#WomenEd Blogs
That was a year
As I draw breath on this rainy Saturday afternoon, I take this space to look back over my first year as CEO of Veritas Multi Academy Trust. This has been an amazing year, demanding of my depth of leadership experience, but also my self-belief in my leadership skills.
Leadership of Learning
And I smile wryly at a comment made by an experienced male CEO, you're very confident… I may, no will, come back to that.
I began the year committing to a 100 days listening project. I was determined to frame our Trust Improvement Plan in the voices of our community: children, teachers, teaching assistants, support staff, business team, governors, trustees, parents, other volunteers. Yes, this was an extensive list to hear as many voices as possible. Feeding back on the listening project at our annual conference in November, I shared all, the amazing, the good, the less good and … well the ugly.
My leadership is premised on transparency, truth, and humility.
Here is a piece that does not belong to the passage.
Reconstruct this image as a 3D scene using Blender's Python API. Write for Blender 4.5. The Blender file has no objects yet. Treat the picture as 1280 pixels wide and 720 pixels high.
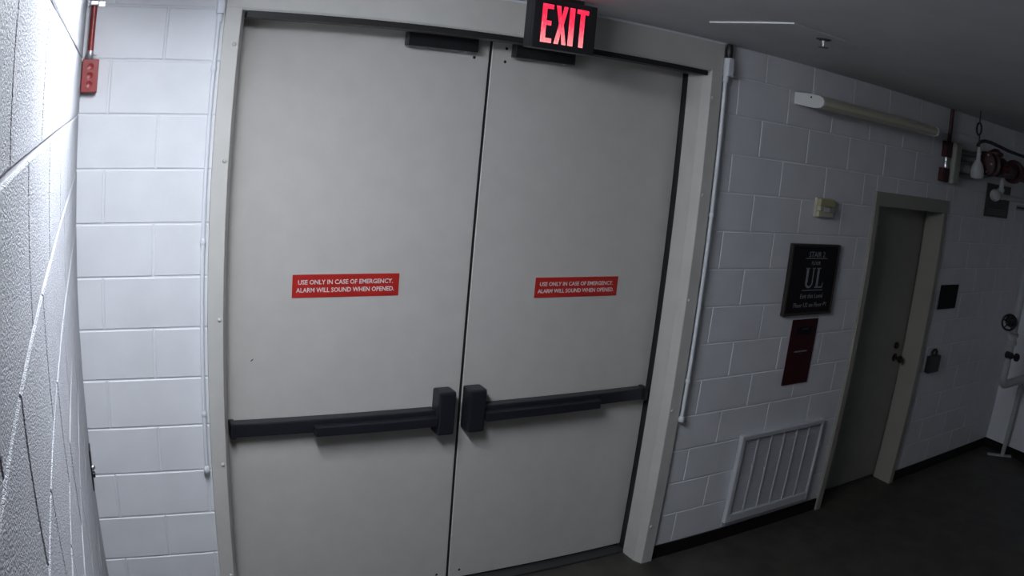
import bpy, bmesh, math, random
from mathutils import Vector, Matrix
random.seed(7)
S = bpy.context.scene
COL = S.collection
PI = math.pi

# ------------------------------------------------------------------ camera (wide lens with barrel distortion)
YAW, PITCH, ROLL = 0.52279, 0.21002, 0.09629
CAM_LOC = Vector((-0.1039, -3.0668, 2.3050))
fw = Vector((math.sin(YAW) * math.cos(PITCH), math.cos(YAW) * math.cos(PITCH), -math.sin(PITCH)))
rt = Vector((math.cos(YAW), -math.sin(YAW), 0))
up = rt.cross(fw)
r2 = rt * math.cos(ROLL) + up * math.sin(ROLL)
u2 = -rt * math.sin(ROLL) + up * math.cos(ROLL)
cd = bpy.data.cameras.new('camera')
cam = bpy.data.objects.new('camera', cd)
COL.objects.link(cam)
cam.matrix_world = Matrix(((r2.x, u2.x, -fw.x, CAM_LOC.x), (r2.y, u2.y, -fw.y, CAM_LOC.y),
                           (r2.z, u2.z, -fw.z, CAM_LOC.z), (0, 0, 0, 1)))
cd.sensor_fit = 'HORIZONTAL'
cd.sensor_width = 36.0
cd.sensor_height = 20.25
cd.clip_start = 0.02
cd.type = 'PANO'
cd.panorama_type = 'FISHEYE_LENS_POLYNOMIAL'
cd.fisheye_fov = PI
cd.fisheye_polynomial_k0 = 0.0
cd.fisheye_polynomial_k1 = -0.03458409481739357
cd.fisheye_polynomial_k2 = 9.240475272926712e-05
cd.fisheye_polynomial_k3 = -1.6545005354660635e-05
cd.fisheye_polynomial_k4 = 4.4668014885097915e-07
S.camera = cam

# ------------------------------------------------------------------ world, light level, exposure
w = bpy.data.worlds.new('world')
S.world = w
w.use_nodes = True
w.node_tree.nodes['Background'].inputs[0].default_value = (0.5, 0.55, 0.6, 1)
w.node_tree.nodes['Background'].inputs[1].default_value = 0.0
LX, LY = 0.01, -2.0
TUBE_EMISSION = 64.0
TUBE_COLOR = (0.90, 0.95, 1.04)
S.view_settings.view_transform = 'Standard'
S.view_settings.look = 'None'
S.view_settings.exposure = 0.0
S.view_settings.gamma = 1.0
S.view_settings.use_curve_mapping = False

# ------------------------------------------------------------------ materials
def mat(name, col, rough=0.5, metal=0.0, spec=0.5, var=0.0, vscale=6.0, bump=0.0, bscale=200.0, bdist=0.002, emit=None, estr=0.0,
        dirt=None, detail=4.0, coat=0.0):
    m = bpy.data.materials.new(name)
    m.use_nodes = True
    nt = m.node_tree
    b = nt.nodes['Principled BSDF']
    b.inputs['Base Color'].default_value = (*col, 1)
    b.inputs['Roughness'].default_value = rough
    b.inputs['Metallic'].default_value = metal
    b.inputs['Specular IOR Level'].default_value = spec
    if coat:
        b.inputs['Coat Weight'].default_value = coat
    g = nt.nodes.new('ShaderNodeNewGeometry')
    if var > 0:
        n = nt.nodes.new('ShaderNodeTexNoise')
        n.inputs['Scale'].default_value = vscale
        n.inputs['Detail'].default_value = 5
        nt.links.new(g.outputs['Position'], n.inputs['Vector'])
        r = nt.nodes.new('ShaderNodeValToRGB')
        lo = dirt if dirt else tuple(c * (1 - var) for c in col)
        r.color_ramp.elements[0].position = 0.35
        r.color_ramp.elements[0].color = (*lo, 1)
        r.color_ramp.elements[1].position = 0.65
        r.color_ramp.elements[1].color = (*[min(1, c * (1 + var * 0.4)) for c in col], 1)
        nt.links.new(n.outputs['Fac'], r.inputs['Fac'])
        nt.links.new(r.outputs['Color'], b.inputs['Base Color'])
    if bump > 0:
        n2 = nt.nodes.new('ShaderNodeTexNoise')
        n2.inputs['Scale'].default_value = bscale
        n2.inputs['Detail'].default_value = detail
        n2.inputs['Roughness'].default_value = 0.6
        nt.links.new(g.outputs['Position'], n2.inputs['Vector'])
        bp = nt.nodes.new('ShaderNodeBump')
        bp.inputs['Strength'].default_value = bump
        bp.inputs['Distance'].default_value = bdist
        nt.links.new(n2.outputs['Fac'], bp.inputs['Height'])
        nt.links.new(bp.outputs['Normal'], b.inputs['Normal'])
    if emit:
        b.inputs['Emission Color'].default_value = (*emit, 1)
        b.inputs['Emission Strength'].default_value = estr
    return m

M = {}
M['block'] = mat('painted block', (0.72, 0.73, 0.755), 0.42, bump=0.35, bscale=190, bdist=0.002, var=0.05, vscale=5)
M['rough_block'] = mat('rough painted block', (0.50, 0.51, 0.545), 0.5, bump=1.0, bscale=330, bdist=0.010, var=0.05, vscale=5, detail=2.0)
M['mortar'] = mat('painted mortar', (0.70, 0.71, 0.735), 0.5, bump=0.4, bscale=160, bdist=0.002)
M['ceiling'] = mat('ceiling paint', (0.60, 0.61, 0.62), 0.8, bump=0.2, bscale=120, bdist=0.002, var=0.06, vscale=3)
M['floor'] = mat('floor concrete', (0.05, 0.045, 0.038), 0.55, bump=0.3, bscale=60, bdist=0.002, var=0.35, vscale=7)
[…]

I committed to taking on some tricky issues.
This has been my go to...
I received two emails in the last weeks, which have gone some way towards affirming my leadership behaviour AND that I'm not over confident. As part of my listening project one of our staff members asked that I review our Staff Absence Policy, and part of it, which she felt was inappropriate. Working with my HR Lead we have transformed our Staff Absence Policy. It's a strange thing to shout out about in this blog. But for me that policy encapsulates what I set out to do: embrace flexible working, make our work place truly family friendly, make explicit the values of equality and equity.
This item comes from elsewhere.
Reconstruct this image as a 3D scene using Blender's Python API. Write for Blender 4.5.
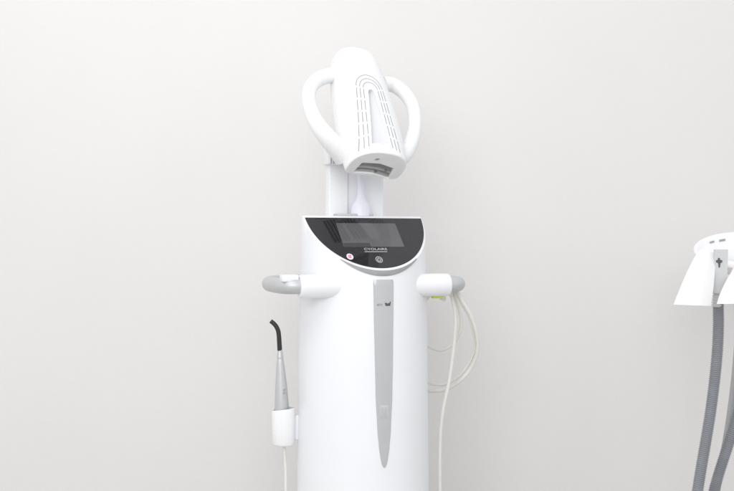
import bpy, bmesh, math, random
from mathutils import Vector as V, Matrix
random.seed(4)
rad = math.radians
sc = bpy.context.scene
for o in list(bpy.data.objects): bpy.data.objects.remove(o)
COL = sc.collection

# ------------------------------------------------------------------ camera, world, lamps, exposure
ZC = 0.95                      # camera height
DIST = 2.55                    # camera to the machine's axis
FPX = 734 * 50 / 36.0
cam_d = bpy.data.cameras.new('camera'); cam_d.lens = 50; cam_d.sensor_width = 36
cam_d.clip_start = 0.05; cam_d.clip_end = 100
cam = bpy.data.objects.new('camera', cam_d); COL.objects.link(cam)
cam.location = (0, -DIST, ZC); cam.rotation_euler = (rad(90), 0, 0)
sc.camera = cam

w = bpy.data.worlds.new('World'); sc.world = w; w.use_nodes = True
bg = w.node_tree.nodes['Background']
bg.inputs[0].default_value = (0.95, 0.97, 1.0, 1); bg.inputs[1].default_value = 0.92

def area(name, loc, target, size, power, col=(1, 1, 1)):
    d = bpy.data.lights.new(name, 'AREA'); d.shape = 'RECTANGLE'
    d.size, d.size_y = size; d.energy = power; d.color = col
    o = bpy.data.objects.new(name, d); COL.objects.link(o)
    o.location = loc
    o.rotation_euler = (V(target) - V(loc)).to_track_quat('-Z', 'Y').to_euler()
    return o
area('ceiling_lamp', (-0.8, -1.3, 2.9), (-0.2, 0.5, 1.2), (1.6, 1.2), 13, (1.0, 0.985, 0.96))
area('bounce_flash', (-0.45, -3.3, 2.05), (-0.1, 0.4, 0.95), (2.4, 1.7), 41, (1.0, 0.99, 0.98))

sc.view_settings.view_transform = 'Standard'; sc.view_settings.look = 'None'
sc.view_settings.exposure = 0.0; sc.view_settings.gamma = 1

# ------------------------------------------------------------------ helpers
CAM = V((0, -DIST, ZC))
def P(px, py, y):
    """the point at depth y seen at photo pixel px, py (used for measuring only)"""
    k = (DIST + y) / FPX
    return V(((px - 367) * k, y, ZC - (py - 245.5) * k))
def ray(px, py): return V(((px - 367) / FPX, 1.0, -(py - 245.5) / FPX))
def on_plane(px, py, p0, n):
    d = ray(px, py); t = (p0 - CAM).dot(n) / d.dot(n)
    return CAM + d * t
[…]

So this brings me to a second email; from one of our new Trustees. She thanked me for being true to my values, for my tenacious commitment to challenging practices that may be normalised in our sector: in short using my leadership position to bring about change.
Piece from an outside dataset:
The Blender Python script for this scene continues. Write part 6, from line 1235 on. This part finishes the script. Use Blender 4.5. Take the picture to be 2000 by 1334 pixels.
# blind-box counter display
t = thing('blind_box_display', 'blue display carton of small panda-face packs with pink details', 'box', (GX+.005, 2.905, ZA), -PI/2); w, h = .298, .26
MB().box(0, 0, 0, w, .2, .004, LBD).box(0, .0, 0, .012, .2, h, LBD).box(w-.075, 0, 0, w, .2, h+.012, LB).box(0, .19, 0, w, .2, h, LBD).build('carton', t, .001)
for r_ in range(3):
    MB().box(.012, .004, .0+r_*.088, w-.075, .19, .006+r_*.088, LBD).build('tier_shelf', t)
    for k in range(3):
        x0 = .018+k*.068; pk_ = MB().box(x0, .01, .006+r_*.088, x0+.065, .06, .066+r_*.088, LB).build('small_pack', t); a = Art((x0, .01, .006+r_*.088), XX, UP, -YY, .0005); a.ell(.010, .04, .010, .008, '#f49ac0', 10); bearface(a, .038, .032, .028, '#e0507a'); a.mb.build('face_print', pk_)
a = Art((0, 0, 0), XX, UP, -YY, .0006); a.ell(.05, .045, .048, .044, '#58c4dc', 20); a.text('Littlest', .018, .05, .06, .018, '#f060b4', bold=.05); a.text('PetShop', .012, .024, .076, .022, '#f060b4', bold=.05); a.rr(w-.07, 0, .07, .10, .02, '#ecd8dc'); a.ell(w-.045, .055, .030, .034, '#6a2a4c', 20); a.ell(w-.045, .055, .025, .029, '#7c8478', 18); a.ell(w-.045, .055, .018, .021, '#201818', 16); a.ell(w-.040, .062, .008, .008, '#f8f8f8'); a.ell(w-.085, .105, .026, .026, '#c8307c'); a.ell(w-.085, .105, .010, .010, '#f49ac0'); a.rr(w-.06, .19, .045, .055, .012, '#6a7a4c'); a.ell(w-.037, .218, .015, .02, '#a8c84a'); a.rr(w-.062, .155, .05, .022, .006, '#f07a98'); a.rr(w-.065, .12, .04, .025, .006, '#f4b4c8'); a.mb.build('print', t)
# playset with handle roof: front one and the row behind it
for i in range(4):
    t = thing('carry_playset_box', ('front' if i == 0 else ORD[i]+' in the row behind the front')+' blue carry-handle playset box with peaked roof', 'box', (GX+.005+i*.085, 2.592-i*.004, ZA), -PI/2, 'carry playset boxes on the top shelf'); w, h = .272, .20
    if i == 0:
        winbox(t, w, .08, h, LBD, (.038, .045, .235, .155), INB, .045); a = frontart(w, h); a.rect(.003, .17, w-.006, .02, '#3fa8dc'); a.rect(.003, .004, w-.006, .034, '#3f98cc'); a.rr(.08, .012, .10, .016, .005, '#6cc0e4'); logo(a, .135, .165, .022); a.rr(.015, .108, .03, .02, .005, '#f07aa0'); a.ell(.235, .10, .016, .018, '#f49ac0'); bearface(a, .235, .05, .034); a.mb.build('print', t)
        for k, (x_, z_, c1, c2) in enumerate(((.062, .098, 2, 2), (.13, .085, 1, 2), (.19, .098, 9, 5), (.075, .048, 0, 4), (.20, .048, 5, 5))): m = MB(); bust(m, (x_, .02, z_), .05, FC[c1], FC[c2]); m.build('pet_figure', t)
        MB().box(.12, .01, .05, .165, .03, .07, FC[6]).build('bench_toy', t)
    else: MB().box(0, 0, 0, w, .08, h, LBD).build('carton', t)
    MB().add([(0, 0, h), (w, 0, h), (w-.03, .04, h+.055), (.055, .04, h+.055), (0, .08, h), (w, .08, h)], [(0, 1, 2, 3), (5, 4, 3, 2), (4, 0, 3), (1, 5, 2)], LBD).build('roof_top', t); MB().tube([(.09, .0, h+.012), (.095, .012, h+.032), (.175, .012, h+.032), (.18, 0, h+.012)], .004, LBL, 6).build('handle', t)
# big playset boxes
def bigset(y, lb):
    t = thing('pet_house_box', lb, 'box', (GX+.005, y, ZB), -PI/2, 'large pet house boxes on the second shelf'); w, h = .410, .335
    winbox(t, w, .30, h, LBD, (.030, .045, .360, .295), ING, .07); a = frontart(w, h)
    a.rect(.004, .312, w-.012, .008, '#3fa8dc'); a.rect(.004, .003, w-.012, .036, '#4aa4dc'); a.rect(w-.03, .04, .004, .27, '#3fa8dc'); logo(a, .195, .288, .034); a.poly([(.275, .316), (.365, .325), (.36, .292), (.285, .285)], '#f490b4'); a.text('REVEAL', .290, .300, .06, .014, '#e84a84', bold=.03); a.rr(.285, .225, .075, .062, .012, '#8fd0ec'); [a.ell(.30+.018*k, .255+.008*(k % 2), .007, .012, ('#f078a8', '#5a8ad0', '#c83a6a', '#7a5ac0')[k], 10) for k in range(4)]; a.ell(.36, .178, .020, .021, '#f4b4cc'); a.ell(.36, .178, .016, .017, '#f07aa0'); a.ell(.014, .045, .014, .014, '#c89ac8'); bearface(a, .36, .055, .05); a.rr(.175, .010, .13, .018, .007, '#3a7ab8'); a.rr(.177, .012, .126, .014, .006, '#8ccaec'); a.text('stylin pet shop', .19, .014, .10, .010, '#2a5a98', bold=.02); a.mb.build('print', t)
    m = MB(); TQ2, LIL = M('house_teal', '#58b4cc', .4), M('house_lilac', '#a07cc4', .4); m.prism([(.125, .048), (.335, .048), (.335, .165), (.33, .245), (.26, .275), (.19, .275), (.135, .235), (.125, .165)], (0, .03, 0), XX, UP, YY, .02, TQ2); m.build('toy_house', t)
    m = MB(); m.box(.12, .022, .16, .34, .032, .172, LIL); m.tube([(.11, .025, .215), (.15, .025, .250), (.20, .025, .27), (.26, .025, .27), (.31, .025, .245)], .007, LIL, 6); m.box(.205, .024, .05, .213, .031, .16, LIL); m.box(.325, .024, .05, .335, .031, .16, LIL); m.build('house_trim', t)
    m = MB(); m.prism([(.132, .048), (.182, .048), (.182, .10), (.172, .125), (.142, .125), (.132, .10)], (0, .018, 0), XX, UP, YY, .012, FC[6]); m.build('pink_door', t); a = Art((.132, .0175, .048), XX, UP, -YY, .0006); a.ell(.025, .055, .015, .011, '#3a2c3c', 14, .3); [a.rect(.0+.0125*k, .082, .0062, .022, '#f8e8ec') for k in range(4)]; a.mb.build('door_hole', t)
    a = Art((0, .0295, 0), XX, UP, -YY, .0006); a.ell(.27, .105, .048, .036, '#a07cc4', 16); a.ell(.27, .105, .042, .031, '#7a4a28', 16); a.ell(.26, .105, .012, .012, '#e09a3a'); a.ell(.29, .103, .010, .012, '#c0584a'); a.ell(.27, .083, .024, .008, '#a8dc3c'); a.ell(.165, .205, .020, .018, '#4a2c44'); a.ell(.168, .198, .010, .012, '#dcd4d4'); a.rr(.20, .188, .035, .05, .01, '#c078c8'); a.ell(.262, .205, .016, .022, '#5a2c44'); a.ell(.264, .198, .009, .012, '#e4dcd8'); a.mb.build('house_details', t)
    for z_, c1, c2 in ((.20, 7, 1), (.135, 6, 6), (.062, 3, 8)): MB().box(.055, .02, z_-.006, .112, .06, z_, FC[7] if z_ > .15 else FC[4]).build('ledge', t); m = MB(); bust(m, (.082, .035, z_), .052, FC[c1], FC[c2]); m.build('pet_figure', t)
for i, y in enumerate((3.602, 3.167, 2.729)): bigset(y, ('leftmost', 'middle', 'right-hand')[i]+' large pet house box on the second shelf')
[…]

I want to thank #WomenEd for giving me my voice, my self-belief, the understanding that too often women enter the room apologetically.
Of course, I had a voice, but how often had I experienced explicit or implicit messaging that my voice or my chair at the table wasn't welcomed? Or, that I should know my place… women leaders continue to be in the minority. When we do have a chair at the table, we shouldn't appear too confident, when we speak we need to "clad it with warmth" (Mary Anne Seighart).
Too confident, no.
Determined to be a change agent, yes.
Determined to speak up and speak out, yes.
Cladding it with warmth, maybe.
Speaking truth to power, always.
And of course, with a little help from my friends #WomenEd. ????